Kemudian, baik itu yang berada di kawasan industri Kota Bukit Indah atau pun kawasan industri lainnya di wilayah kabupaten Purwakarta melakukan mogok kerja di perusahaan mereka masing-masing mulai hari ini Selasa (6/10/2020).

“Kalau buruh-buruh tidak melawan secara ‘all out’ dalam menolak UU Cipta Kerja, bisa dipastikan kehidupan kelas pekerja atau kaum buruh untuk kedepannya akan semakin sulit,” kata Fuad B. M.

Selanjutnya, ketua Konsulat Cabang FSPMI Purwakarta itu pun mengatakan, kalau semua kesejahteraan dipangkas. Usaha mandiri harus segera dilakukan oleh kawan-kawan pekerja/buruh.

“Tidak perlu membeli produk-produk kapitalis dan tidak belanja di warung kapitalis,” sambung Fuad kepada Media Perdjoeangan.

Senada dengan hal yang sama, Ade Supyani selaku ketua Pimpinan Cabang Serikat Pekerja Automotif Mesin dan Komponen Federasi Serikat Pekerja Metal Indonesia (PC SPAMK-FSPMI) menyatakan buruh Purwakarta mulai hari ini (6/10) hingga (8/10) terpaksa melakukan mogok nasional dengan mekanisme unjuk rasa nasional di perusahaan masing-masing.

“Langkah ini terpaksa kami tempuh sebagai protes keras terhadap di sahkannya Omnibus Law Rancangan Undang-undang Cipta Kerja,” ungkap Ade Supyani.

Menurut Ade Supyani Undang-undang Cipta Kerja bisa berdampak merugikan kelas pekerja atau kaum buruh untuk kedepannya.

Pertama, buruh akan kehilangan Job scurity dengan sistem kontrak dan outsourcing yang tanpa batasan jenis pekerjaan dan waktu.

Kedua, buruh akan kehilangan Income scurity dengan hilangnya upah minimum kabupaten/kota (UMK) dan upah minimum sektoral kabupaten/kota (UMSK).

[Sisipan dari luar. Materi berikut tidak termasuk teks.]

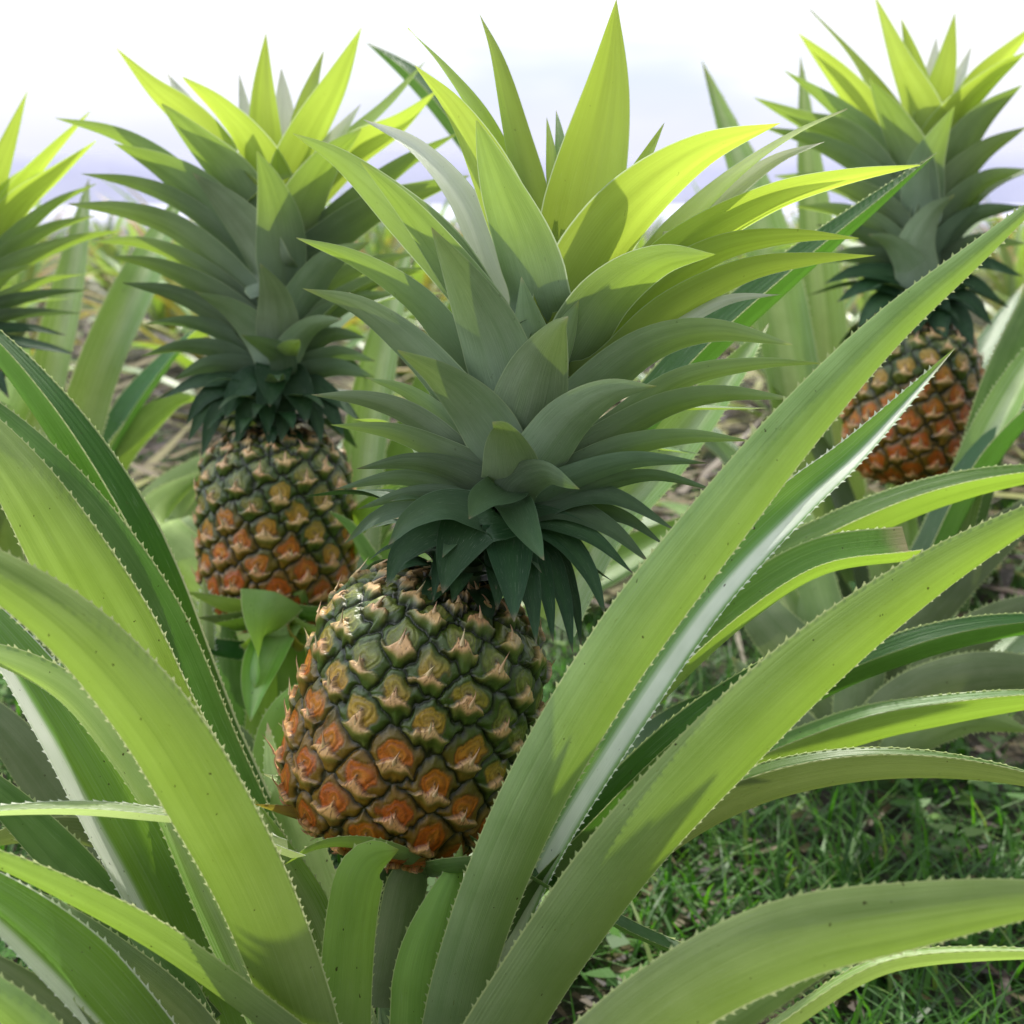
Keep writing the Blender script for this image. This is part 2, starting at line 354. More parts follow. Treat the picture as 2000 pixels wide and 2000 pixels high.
# ------------------------------------------------------------------ pineapple fruit
def smooth(a, lo, hi):
    t = np.clip((a-lo)/(hi-lo), 0, 1); return t*t*(3-2*t)
def fruit_mesh(origin, centre, axis, rad, half, neyes, nu, nv, seed, ripe_bias=0.0, ripe_side=None):
    g = np.random.default_rng(seed)
    ax = np.array(axis.normalized()); tmp = np.array([0., -1., 0.]); e1 = tmp-ax*tmp.dot(ax); e1 /= np.linalg.norm(e1); e2 = np.cross(ax, e1)
    # profile of revolution
    ss = np.linspace(-1, 1, 400); sh = np.sign(ss)*(np.abs(ss)**0.9)
    def prof(s): return rad*np.power(np.clip(1-np.abs(s)**4.6, 0, 1), 0.5)*(1-0.015*s)
    zz = np.sin(np.sin(ss*np.pi/2)*np.pi/2); rr = prof(zz)
    hh = zz*half
    arc = np.concatenate([[0], np.cumsum(np.hypot(np.diff(hh), np.diff(rr)))])
    area = np.concatenate([[0], np.cumsum((rr[1:]+rr[:-1])/2*np.diff(arc))])
    per = neyes                                              # eyes to one turn of the spiral
    wgt = np.concatenate([[0], np.cumsum(np.diff(arc)/np.power((rr[1:]+rr[:-1])/2/rad+.10, .45))])
    ne = int(arc[-1]/(per*2*math.pi*rad))                    # per: rise of one eye, in turns
    q = (np.arange(ne)+0.5)/ne*wgt[-1]; neyes = ne
    ev = np.interp(q, wgt, arc); et = (np.arange(ne)*2.399963*(-1 if seed == 3 else 1)+seed+g.normal(0, .022, ne)) % (2*np.pi)
    ev = ev+g.normal(0, .0016, ne)*(rad/.064)*.5
    er = np.interp(ev, arc, rr)
    cell = 0.0272*math.sqrt(per/.00265)*2*math.pi*rad                            # half spacing
    va = np.linspace(0.004, 0.996, nv)*arc[-1]; th = np.linspace(0, 2*np.pi, nu, endpoint=False)
    TH, VA = np.meshgrid(th, va); TH = TH.ravel(); VA = VA.ravel()
    RR = np.interp(VA, arc, rr); HH = np.interp(VA, arc, hh)
    n = len(TH); d1 = np.full(n, 9.); d2 = np.full(n, 9.); X = np.zeros(n); Y = np.zeros(n); ID = np.zeros(n, int)
    # slow wander of the rows and fine wobble of every outline
    kk = g.normal(0, 1, (6, 3)); fl = lambda f, a: sum(np.sin(f*(1+.35*q_)*(np.sin(TH*(1+q_ % 3)+kk[q_, 0])*rad+VA*(1 if q_ % 2 else -1))/rad*3+kk[q_, 1]*5) for q_ in range(6))*a
    WU = fl(3.1, .0006)*rad/.064; WV = fl(2.3, .0006)*rad/.064; WF = fl(9.0, 1/6.); WG = fl(17.0, 1/6.)
    for i in range(neyes):
        dt = (TH-et[i]+np.pi) % (2*np.pi)-np.pi
        du = dt*(0.5*RR+0.5*er[i])+WU; dv = VA-ev[i]+WV
        dd = np.hypot(du, dv*1.06)
        m1 = dd < d1
        d2 = np.where(m1, d1, np.minimum(d2, dd)); d1 = np.where(m1, dd, d1)
        X = np.where(m1, du, X); Y = np.where(m1, dv, Y); ID = np.where(m1, i, ID)
    x = X/cell; y = Y/cell; gr = (d2-d1)/(2*cell)          # 0 in the groove .. ~1 centre
    r1 = g.random(neyes)[ID]; r2 = g.random(neyes)[ID]; r3 = g.random(neyes)[ID]
    jx = (g.random(neyes)-.5)[ID]*0.22
    gg = np.clip(gr/0.62, 0, 1); dome = np.power(1-(1-gg)**2.4, 0.72)
    yc = y-0.18; re = np.hypot(x-jx*.4, yc*1.12)*(1+.10*WF); an = np.arctan2(yc, x)
    disc = 1-smooth(re, 0.74, 0.90)
    wr = 0.5+0.5*np.sin(an*(13+np.floor(r1*9))+r2*9+WG*3.5)*(.35+.65*r3)
    yb = 0.46*np.exp(-np.abs(x-jx)/0.18)-0.28-0.22*np.abs(x)**1.5+0.03*np.sin(x*9+r1*20)+.02*WG
    bract = smooth(yb-y, -0.015, 0.05)
    h = 0.31*dome+0.08*(r3-.5)*dome - 0.05*disc*(1-bract) + 0.02*disc*(1-bract)*np.cos(re*17)*(re < .7) + 0.012*wr*smooth(re, .3, .55)*disc*(1-bract)
    h += bract*(0.17*smooth(y, -1.0, -0.45)*(1-.35*smooth(y, -.4, .2))+0.04+0.010*np.sin(x*22+r2*20)*smooth(y, -.9, -.3))
    h *= cell
    # base normals
    dr = np.gradient(rr, arc); dh = np.gradient(hh, arc)
    DR = np.interp(VA, arc, dr); DH = np.interp(VA, arc, dh)
    rad_v = np.outer(np.cos(TH), e1)+np.outer(np.sin(TH), e2)
    Nn = rad_v*DH[:, None]-ax[None, :]*DR[:, None]; Nn /= np.linalg.norm(Nn, axis=1)[:, None]
    o = np.array(centre)-np.array(origin)
    lump = np.array([0.012*math.sin(3*a+seed)+0.008*math.sin(2*a) for a in th])[np.tile(np.arange(nu), nv)]
    V = o+rad_v*(RR*(1+lump))[:, None]+ax[None, :]*HH[:, None]+Nn*(h-0.25*cell)[:, None]
    # colour
    s = HH/half
    side = 0.0 if ripe_side is None else (rad_v@np.array(ripe_side))*0.28  # ripeness leans toward this direction
    rip = np.clip(smooth(-s+side+ripe_bias+(r1-.5)*0.50, -0.75, 0.80), 0, 1)
    def C(*c): return np.array(c)[None, :]
    def mx(a, b, f): return a*(1-f[:, None])+b*f[:, None]
    rind = mx(C(0.055, 0.095, 0.010), C(0.26, 0.12, 0.010), smooth(rip, .40, 1.0)*0.85)
    eye_g = mx(C(0.15, 0.18, 0.022), C(0.34, 0.32, 0.11), smooth(re, .55, .1)*(0.4+.6*r3))
    eye_o = mx(C(0.48, 0.125, 0.006), C(0.74, 0.32, 0.045), smooth(re, .55, .1)*(0.2+.8*r3))
    eye_r = mx(C(0.44, 0.085, 0.006), C(0.60, 0.20, 0.03), smooth(re, .5, .1)*r3)
    eye_m = mx(C(0.42, 0.25, 0.022), C(0.54, 0.34, 0.07), smooth(re, .55, .1))
    eye = mx(eye_g, eye_m, smooth(rip, .06, .42)); eye = mx(eye, eye_o, smooth(rip, .36, .85)); eye = mx(eye, eye_r, smooth(rip, .85, 1.0)*.8)
    eye = eye*(0.86+0.20*wr*smooth(re, .2, .6)+0.20*np.cos(re*19+WG)+.22*WF)[:, None]; eye = mx(eye, eye*C(.45, .40, .35), smooth(WG+WF*.6, .35, .8)*.7)
    ctr = smooth(re, .13, .03)*(r2 > .35); eye = mx(eye, C(0.06, 0.03, 0.012), ctr*.9)
    rimv = np.exp(-((re-.78)/.09)**2); col = mx(rind, eye, 1-smooth(re, .70, .88)); col = col*(1-.5*rimv[:, None])
    tan_ = mx(C(0.70, 0.47, 0.20), C(0.66, 0.36, 0.17), r2); tan_ = mx(tan_, C(0.62, 0.27, 0.09), smooth(rip, .6, 1)*.55)
    streak = smooth(np.sin(x*31+r1*30)+np.sin(x*57+r3*11)*.6, .75, 1.4)*smooth(y, -.9, -.35)
    tan_ = mx(tan_, C(0.12, 0.045, 0.02), streak*.8*(r3 > .25)); tan_ = tan_*(1+.22*WG+.15*WF)[:, None]
    tf = smooth(y-0.30*np.abs(x-jx)*(1-.5*rip)+.12*(r1-.5), -0.76, -0.46)
    bc = mx(mx(rind*1.15, C(0.26, 0.25, 0.05), smooth(y, -.9, -.55)*.6), tan_, tf)
    col = mx(col, bc, bract)
    edge_ln = np.exp(-((yb-y)/0.05)**2)*(1-bract); col = col*(1-.55*edge_ln[:, None])
    groove = smooth(gr+.04*WF, 0.20, 0.02); col = mx(col, C(0.006, 0.011, 0.002), groove*.92)
    edgeband = smooth(gr, .45, .2)*(1-groove)*(1-bract*.6); col = mx(col, rind*.85, edgeband*.7)
    btm = smooth(-s, 0.93, 1.0); col = mx(col, C(0.10, 0.04, 0.015), btm*.8)
    idx = np.arange(nu*nv).reshape(nv, nu); nx = np.roll(idx, -1, axis=1)
    F = np.stack([idx[:-1], nx[:-1], nx[1:], idx[1:]], -1).reshape(-1, 4)
    # bract spikes
    sv, sf, sc = [], [], []
    b0 = len(V)
    for i in range(neyes):
        hp = np.interp(ev[i], arc, hh); rp = er[i]; drp = np.interp(ev[i], arc, dr); dhp = np.interp(ev[i], arc, dh)
        rv = math.cos(et[i])*e1+math.sin(et[i])*e2; tv = -math.sin(et[i])*e1+math.cos(et[i])*e2
        nrm = rv*dhp-ax*drp; up = ax*dhp+rv*drp
        base = o+rv*rp+ax*hp+nrm*(0.20*cell)
        ln = cell*g.uniform(.55, 1.0)*(1 if g.random() > .12 else .5); lift = g.uniform(.28, .75); side_ = g.uniform(-.25, .25); jxx = jx[np.argmax(ID == i)] if (ID == i).any() else 0
        low = hp/half < -0.35
        if low: lift *= 1.15; ln *= g.uniform(.7, 1.25); side_ *= 2.2
        ns = 6; cl = g.random()
        for k2 in range(ns):
            t = k2/(ns-1)
            c0 = base+tv*((jxx)*cell+side_*ln*t*t)+up*(-0.34*cell+ln*t)+nrm*(lift*ln*t**1.25-(0.3*ln*t**3 if cl > .5 else 0))
            w = cell*(0.19*(1-t)**1.7+0.012); th_ = cell*(0.085*(1-t)+0.008)
            for a_, b_ in ((-1, -.4), (0, 1), (1, -.4)): sv.append(c0+tv*w*a_+nrm*th_*b_)
            cc = np.array([0.60, 0.42, 0.20])*(1-t)+np.array([0.56, 0.30, 0.20] if cl > .3 else [0.66, 0.55, 0.32])*t
            if t > .85: cc = cc*.5
            if low: cc = cc*np.array([.95, .8, .8])
            sc += [cc]*3
        q0 = b0+i*ns*3
        for k2 in range(ns-1):
            for j in range(3):
                a_ = q0+k2*3+j; b_ = q0+k2*3+(j+1) % 3
                sf.append((a_, b_, b_+3, a_+3))
    V = np.concatenate([V, np.array(sv)]); col = np.concatenate([np.clip(col, 0, 1), np.array(sc)])
    F = np.concatenate([F, np.array(sf)])
    me = bpy.data.meshes.new('fruit'); me.vertices.add(len(V)); me.vertices.foreach_set('co', V.astype(np.float32).ravel())
    me.loops.add(F.size); me.loops.foreach_set('vertex_index', F.astype(np.int32).ravel())
    me.polygons.add(len(F)); me.polygons.foreach_set('loop_start', np.arange(0, F.size, 4, dtype=np.int32)); me.polygons.foreach_set('loop_total', np.full(len(F), 4, np.int32))
    ca = me.color_attributes.new('Col', 'FLOAT_COLOR', 'POINT')
    ca.data.foreach_set('color', np.concatenate([col, np.ones((len(col), 1))], 1).astype(np.float32).ravel())
    me.update(calc_edges=True); me.polygons.foreach_set('use_smooth', np.ones(len(F), bool)); me.validate()
    return me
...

Ketiga, buruh akan kehilangan Social security. Dimana, dengan sistem kontrak dan outsourcing tanpa batas, secara otomatis akan menghilangkan jaminan sosial bagi buruh.

Keempat, hilangnya upah atas cuti, pesangon yang menurun, sistem jam kerja yang eksploitatif, semuanya itu jelas akan merugikan buruh.

“Dengan mogok nasional ini kami menuntut kepada pemerintah untuk membatalkan Undang-undang Cipta Kerja, atau sekurang-kurangnya keluarkan klaster ketenagakerjaan dari Undang-undang Cipta Kerja yang mereka cipta melalui Omnibus Law,” imbuh Ade Supyani.

Apabila pemerintah tetap buta dan tuli terhadap aspirasi dari buruh indonesia, dipastikan kita akan terus melakukan perlawanan demi kebaikan buruh dan rakyat indonesia. Tegas Ade Supyani

Selain di Purwakarta, menurut kabar yang berhasil dihimpun oleh Media Perdjoeangan, aksi mogok kerja juga dilakukan di Bekasi, Karawang, Cianjur, Bandung dan diberbagai daerah lain di wilayah Indonesia.

“Sudah jelas UU Cipta Kerja tidak berpihak kepada rakyat. Kenapa bisa wakil rakyat menciptakan Undang-undang yang merugikan rakyat,” heran Fuad.

Bubarkan saja DPR kalau begitu, toh mereka sudah keluar dari jalurnya dengan tidak lagi bisa menjalankan amanahnya sebagai wakil rakyat yang seharusnya menjadi suara rakyat yang menolak Undang-undang Cipta Kerja. Tutup Fuad.

Setidaknya, reaksi yang dilakukan oleh kelas pekerja atau kaum buruh dengan mogok kerja merupakan hal yang wajar. Karena mereka tahu bahwa kehadiran UU tersebut sebagai bentuk memiskinkan pekerja atau buruh atau bahkan para pencari kerja sekalipun secara struktural untuk selanjutnya.